In that sense, given so much liquidity in the system, the scarce resource is not deposits. So even if you lose some, it’s okay. In that sense, the competitive dynamics is very important, but there are some macro factors that leads us to believe in the fact that deposit costs will be more or less contained going forward. But that uncertainty being there, what I can tell you with the fact is that the lending yields, given the repricings that still need to be done, some of those mortgages that we have had, as you know, two-thirds of our mortgage book crisis every 6 months and one-third every year. And they take the 2 months ago, Euribor, meaning it’s 6 plus 2 and 12 plus 2 months. Given that, we still expect the lending yields to go up until the second quarter of 2024.
So we at least have another 6 months for the repricing and for the lending yields to go up. And then depending on the deposit curve and which we gave you some highlights or some hints on the fact that there’s some – there are some positive dynamics there as well. So you would expect the spreads continue to go up basically in the next quarter and maybe in the next 2 quarters. Then on the lending book, the corporate loan book, it’s a bit seasonality in the third quarter, there has been some very short-term factoring deals that came in there. To be really open about it. Obviously, the lending for the big corporates is relatively soft. It continues to be relatively soft. It is very short-term and the scarcity of the long-term lending is very visible in the activity.
So in that sense, it’s a bit seasonality. I wouldn’t put too much meaning into that growth. On the mortgages, also you asked about the quarter-over-quarter, you are right, quarter-over-quarter, the stock actually did not come down after many quarters. The reason on that one is we are gaining market share, especially in the new production. The reason that is happening is that you might remember this in these calls a year ago, 1.5 years ago, we were telling you that given what we see in the rate environment, we don’t feel comfortable to originate a better long-term mortgage loans, which is becoming more and more fixed in Spain. A year ago, we basically stopped our [indiscernible] new production market share was around 6%, 7% at that time.
So we were out of the market. And given where the rates are, we feel more comfortable to originate a bit more in these environments in these quarters. As a result, you are seeing our new lending market share in mortgage to go up to 16%. And in that sense, you are seeing a bit more activity in mortgages and the stock not coming down basically in the third quarter.
Patricia Bueno: Thank you, Maksy. Next question, please.
Operator: Next question today comes from the line of Benjamin Toms from RBC. Please go ahead. Your line is now open.
Benjamin Toms: Good morning. And thank you for taking my questions. Firstly, on cost of risk, please. Your year-to-date basis, you’re running at 111 basis points relative to guidance of 100 basis points. Can you just clarify the revised FY ‘23 guidance here, which you said was slightly above current levels for 2023. Does that mean slightly above the 111 basis points, which is the year-to-date number? Or has it been slightly above the Q3 print, which was 126 basis points. I presume the former, just wanted to check and is slightly above 111 basis points the right way to think about the run rate for 2024? And then secondly, on costs, Consensus has costs growing at 4% in 2024. That still feels light relative to weighted average inflation. Would you agree with that assertion? Thank you.

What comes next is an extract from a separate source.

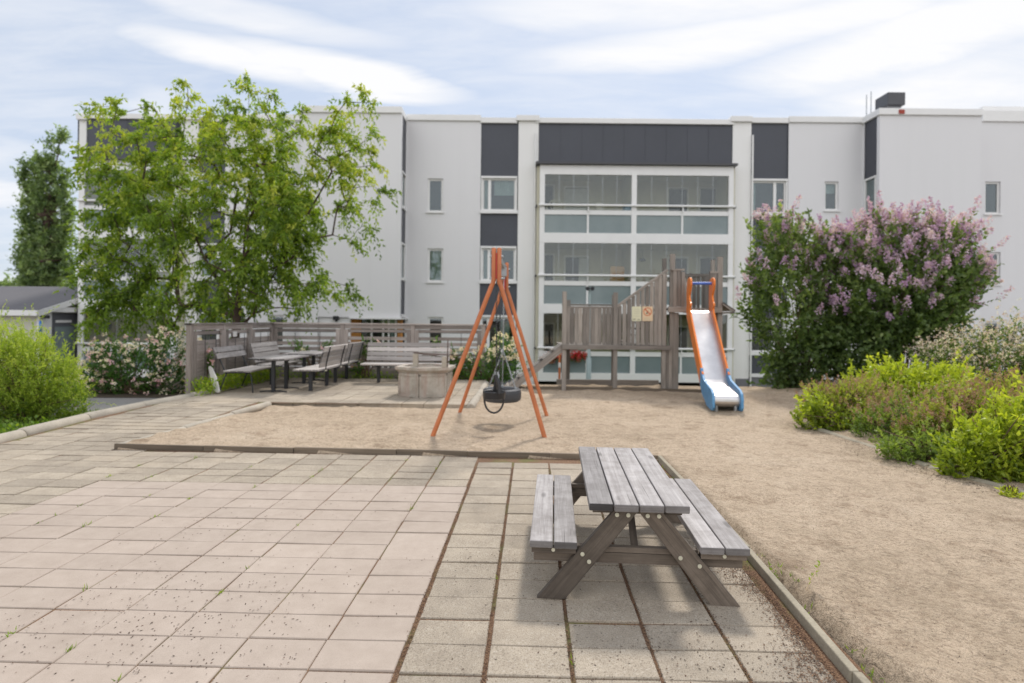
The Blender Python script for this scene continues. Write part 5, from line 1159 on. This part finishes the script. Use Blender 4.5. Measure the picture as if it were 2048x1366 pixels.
tp = np.array([tuple(P[tips[i]]) for i in range(len(att))]); ow = tp - cc; ow /= np.linalg.norm(ow, axis=1, keepdims=True)
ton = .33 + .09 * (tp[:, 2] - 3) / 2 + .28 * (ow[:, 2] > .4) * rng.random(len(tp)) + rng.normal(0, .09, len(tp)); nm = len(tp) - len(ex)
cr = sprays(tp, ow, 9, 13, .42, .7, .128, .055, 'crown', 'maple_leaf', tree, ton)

# the tall poplar far behind
tb = W(85, 620, 46); tb.z = -1.1; pop = thing('tree', tb, 'tall narrow grey-green poplar rising behind the shed roof', 'tree')
ells = E_(46, (62, 440, 16, 110), (92, 430, 22, 120), (122, 315, 8, 62), (55, 360, 8, 50), (80, 335, 8, 50), (102, 322, 7, 50), (92, 520, 36, 70), (50, 525, 14, 60), (134, 500, 13, 110), (128, 420, 12, 90), (80, 565, 40, 45))
att, dd, _ = blobpts(330, ells, .3); trunk = [[tb, tb + Vector((0, 0, 3)), tb + Vector((.1, 0, 6)), tb + Vector((.2, 0, 9)), tb + Vector((.4, 0, 12))]]
P, par, rad, tips = grow(trunk, att, .02, 2.2, seg=1.2); tube_tree(P, par, rad, 'trunk', 'bark', pop, 5)
tp = np.array([tuple(P[tips[i]]) for i in range(len(att))]); sprays(tp, np.tile([0, 0, 1.6], (len(tp), 1)), 9, 9, .8, -.15, .27, .16, 'crown', 'poplar_leaf', pop, .4 + rng.normal(0, .15, len(tp)))
# low far trees
tb = W(10, 600, 75); tb.z = -1; tr2 = thing('tree', tb, 'distant low tree just above the shed roof at the left edge', 'tree')
ells = E_(75, (-20, 585, 32, 18), (18, 590, 22, 20), (150, 590, 40, 30)); att, dd, _ = blobpts(60, ells, .3); P, par, rad, tips = grow([[tb, tb + Vector((0, 0, 2))]], att, .03, 2.2, seg=2); tube_tree(P, par, rad, 'trunk', 'bark', tr2, 5)
tp = np.array([tuple(P[tips[i]]) for i in range(len(att))]); sprays(tp, np.tile([0, 0, 1.0], (len(tp), 1)), 9, 9, 1.6, 0, .5, .3, 'crown', 'poplar_leaf', tr2, .5 + rng.normal(0, .15, len(tp)))

def shrub(name, label, cat, Y, px, shoots, nleaf, length, L, Wd, mat, base_z=0, up=.45, nstem=8, group=None, tone=.5, shell=.5, ztone=.25, pname='foliage', dr=1.0, stem='stem_brown', clip=True, tj=.16, rough=.22, srad=.014):
    ells = E_(Y, *px, dr=dr); T, d, r_ = blobpts(shoots, ells, shell); T = T[T[:, 2] > base_z + .03]; e = np.array(ells); c = e[:, :3].mean(0); t_ = thing(name, (c[0], c[1], base_z), label, cat, group)
    n = len(T); o_ = T - (c - [0, 0, e[:, 5].mean() * .9]); o_ /= np.linalg.norm(o_, axis=1, keepdims=True) + 1e-6; sdv = o_ * .7 + rng.normal(size=(n, 3)) * .35; sdv[:, 2] += up; sdv /= np.linalg.norm(sdv, axis=1, keepdims=True)
    T = T + sdv * (rng.random(n) ** 4 * rough)[:, None]
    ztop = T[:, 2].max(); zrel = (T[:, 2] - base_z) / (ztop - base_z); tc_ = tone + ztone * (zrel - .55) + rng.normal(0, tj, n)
    u = np.tile(np.linspace(0, 1, nleaf), n); ln = length * rng.uniform(.5, 1.2, n); P = np.repeat(T, nleaf, 0) - np.repeat(sdv, nleaf, 0) * (u * np.repeat(ln, nleaf))[:, None]
    ld = np.repeat(sdv, nleaf, 0) * (.9 - .5 * u)[:, None] + rng.normal(size=P.shape) * .55; tn = np.repeat(tc_, nleaf) + rng.normal(0, .1, len(P)); k = P[:, 2] > base_z - .02
    leaves(pname, P[k], ld[k], L * rng.uniform(.6, 1.2, k.sum()), Wd * rng.uniform(.7, 1.2, k.sum()), tn[k], mat, t_)
    sel = rng.choice(n, min(n, nstem * 6), replace=False); base = [Vector((c[0] + rng.normal(0, e[:, 3].mean() * .25), c[1] + rng.normal(0, e[:, 4].mean() * .2), base_z - .05)) for _ in range(nstem)]
    m = MB()
    for i in sel:
        b = base[i % nstem] if len(base) else None; tpt = Vector(T[i]); md = b.lerp(tpt, .5) + Vector((0, 0, .1)); m.tube([b, md, tpt], [srad, srad * .57, srad * .22], 5)
    m.build('stem', stem, t_); return t_, T, sdv, c, e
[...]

Onur Genc: Very good. On the first one, very clear to the point question and to the point answer, this is slightly above 111 basis points, not the 100%. So we are seeing some slight deterioration on the numbers that you are seeing at the moment. On this one, let me clarify very quickly because this is one of the numbers that we kind of missed in terms of guidance because we were guiding you around 100 and now we’re at 111, and we are telling you that slightly above 111 for the year-end. On this one, if you look into the delta, delta of what we had in mind at the beginning of the year and where we are today and where we will be at the end of the year. This is mainly coming from the mix. When you look into the growth rate of different geographies, the geographical mix, only the fact that we have grown much more than what you were expecting in Mexico and the fact that in Spain, there is a slight deleveraging minus 1.8% year-over-year decline in the loan balances, only that geographical mix, the fact that we are growing in Mexico and less in Spain is basically 4 basis points.
Then within Mexico, for example, when you look into the growth rate of different segments and products, you see that we are growing much more in retail segments, which is great because these are highly profitable, high return on capital, high return on capital segments and products. But that mix change within Mexico, and one of the reasons of the mix change, by the way, is that the commercial – corporate commercial loans, they are affected also by the currency. As you know, Mexican peso has appreciated but is also flowing in to this mix number, another 4 basis points. So just some mix effects, it explains around 8 basis points of that difference. And then there is real deterioration more than what we expected in South America. In the case of South America, you might remember that we guided you for 225 basis points, and now we are revising that guidance to around €250 million.
So there is some real deterioration. Why? Because the core geographies that we are in, in the case of Peru, I mean, the expected GDP growth this year is 0.4% with a negative bias. In the case of Colombia, it’s 1%. So the macro situation has deteriorated in some of these geographies, which has led to a real deterioration as compared to what we were expecting. Again, the impact of that is 4 basis points. So the real deterioration versus what we were expecting is around 4%, and the majority of the gap can be explained by the mix, the mix effect of geographies or segments. I hope it’s clear. Then on the costs, you’re asking for 2021 guidance, Luisa, we don’t give 2024 guidance yet. No?